Here's an example where only three layers are used (layer 1 for signals, layer 2 for ground plane, and layer 3 for power plane only where it was needed, there was no significant benefit in extending it), and it was unnecessary to have a 4th layer because there were no signals on the bottom layer. Some would argue this could have been a 2-layer board, but it's an easier transmission line at the desired impedance with 4-layer due to the distance between the top two layers. This board operated from tens of MHz to close to 2 GHz.

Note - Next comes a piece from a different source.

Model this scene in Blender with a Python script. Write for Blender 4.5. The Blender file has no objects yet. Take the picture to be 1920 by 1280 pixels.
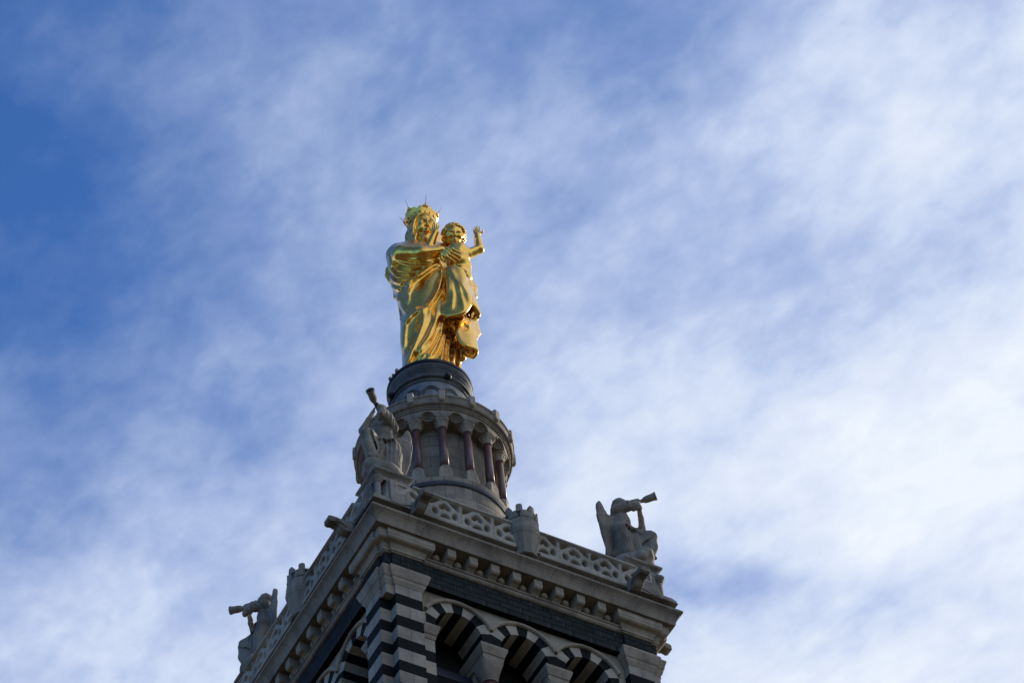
import bpy, bmesh, math, random
import numpy as np
from mathutils import Matrix, Vector

random.seed(7)
scene = bpy.context.scene
COL = scene.collection
PI = math.pi

# ------------------------------------------------------------------ camera
cam_data = bpy.data.cameras.new("camera")
cam = bpy.data.objects.new("camera", cam_data)
COL.objects.link(cam)
scene.camera = cam
cam_data.sensor_width = 36.0
cam_data.lens = 100.818
cam_data.clip_start = 0.5
cam_data.clip_end = 12000.0
ROT = Matrix(((0.8788129, -0.3361402, -0.3386705),
              (-0.4725212, -0.7118484, -0.5196109),
              (-0.0664199, 0.6166698, -0.7844149)))
# columns are right, (down is flipped) up and backward
cam.matrix_world = Matrix.Translation((-29.92387, -51.13130, -59.70213)) @ ROT.to_4x4()

# ------------------------------------------------------------------ world: physical sky with a thin cloud layer
SUN_EL, SUN_AZ = math.radians(27.0), math.radians(80.0)      # azimuth from +Y towards +X
world = bpy.data.worlds.new("World")
scene.world = world
world.use_nodes = True
wt = world.node_tree
for n in list(wt.nodes):
    wt.nodes.remove(n)


class NT:
    """tiny helper to write node trees"""
    def __init__(self, tree):
        self.t = tree

    def node(self, kind, inputs=None, **attrs):
        n = self.t.nodes.new(kind)
        for k, v in attrs.items():
            setattr(n, k, v)
        for k, v in (inputs or {}).items():
            s = n.inputs[k]
            if isinstance(v, bpy.types.NodeSocket):
                self.t.links.new(v, s)
            else:
                s.default_value = v
        return n

    def math(self, op, a, b=0.0, c=0.0, clamp=False):
        n = self.node('ShaderNodeMath', {0: a, 1: b, 2: c}, operation=op)
        n.use_clamp = clamp
        return n.outputs[0]

    def ramp(self, fac, stops, interp='LINEAR'):
        n = self.node('ShaderNodeValToRGB', {'Fac': fac})
        cr = n.color_ramp
        cr.interpolation = interp
        while len(cr.elements) < len(stops):
            cr.elements.new(0.5)
        for e, (p, c) in zip(cr.elements, stops):
            e.position = p
            e.color = (c[0], c[1], c[2], 1.0) if not isinstance(c, float) else (c, c, c, 1.0)
        return n.outputs['Color']

    def mix(self, fac, a, b, blend='MIX'):
        n = self.node('ShaderNodeMix', data_type='RGBA', blend_type=blend)
        for s, v in ((n.inputs[0], fac), (n.inputs[6], a), (n.inputs[7], b)):
            if isinstance(v, bpy.types.NodeSocket):
                self.t.links.new(v, s)
            else:
                s.default_value = v if not isinstance(v, tuple) or len(v) == 4 else (v[0], v[1], v[2], 1.0)
        return n.outputs[2]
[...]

Some comments and questions:

- A good rule of thumb is that traces into BGA pads can use up to 25% of the circumference of the pad. With a 0.4mm pad you can use 0.3mm (12mil) width for the power and gnd traces. And 0.127mm (5mil) signal traces might help with pricing at the budget board houses as well.
- Pad layout looks good in general, vias under the BGA shall be tented with soldermask to avoid shorting to neighboring balls. What are the 7 pads of the FPGA with white circles around them and the 4 horizontal lines? If they are silkscreen, they should be removed.
- Any BGA IO pin that is not used should not have a fan-out trace and via. Un-needed holes in the planes on layout 2 and 3 can be avoided that way.
- I did not check the Xilinx part for a dedicated SRAM interface, but assuming you are just using GPIOs of the FPGA for the SRAM interface you could align them much better to the SRAM pins. Having trace from the top row of the SRAM going to the bottom half of the BGA are more difficult to route, than having as many traces as possible running horizontally and then to a close IO pin. Cross-talk is not a major concern with a reference plane underneath.
- For power supply integrity it is better to have one ground plane and one power plane going all the way between the IO banks of the FPGA and the memory chip. Every time signals cross from top to bottom, as decoupling cap should stitch power and GND together, so it is useful to group signals that cross sides together. Is the SRAM 3.3V or 1.8V?
- At least the clock signal to the SRAM should have a series termination resistor. Ideally all signals should be terminated if EMC is a requirement. There are 4-packs of resistors in small packages. Moving the SRAM further away and lengthen the traces is a trade-off well worth for this. The resistor packs are ugly to hand-solder though.
- Soldering the board by hand seems doable with either a reflow oven or hot plate and a decent temp profile. If you decide to have the board assembled by a company, add two local fiducials at 2 opposite sides of the FPGA, the pick&place with thank you :).
- Shall we start a flame-war about odd angle traces ;)

- Review of the schematic in context to the layout might add some more insights, if you are willing to share it. 

- Moving the 1.0V regulator to the 10 o'clock position around the FPGA seems to lead to a more efficient power flow.

That's a great video, thanks for the link! I've only watched about 40% of it so far (at 1.5 times speed works well) and it is extremely helpful. 

There's recently been some videos on the topic of how signals travel where really long wires/traces are involved, there's a long thread on eevblog and I have not participated because some super-competent people are doing a great but very uphill job there however there is a lot of stubbornness/sustained misconceptions from others which is a shame because it makes it super-hard to learn from the thread for newcomers I expect.  Still, it's been quite an eye-opener reading that thread, how many people believe that the energy would take ages to arrive because of a refusal to believe even when explained, that the two wires possess characteristics that would (near-) instantaneously pass current and energy, and, (at high-level first approximation anyway, without being pedantic about wire resistance for example) continue to do so, indefinitely if the wire pair (or wire with ground plane underneath, or coax of course) is of infinite length.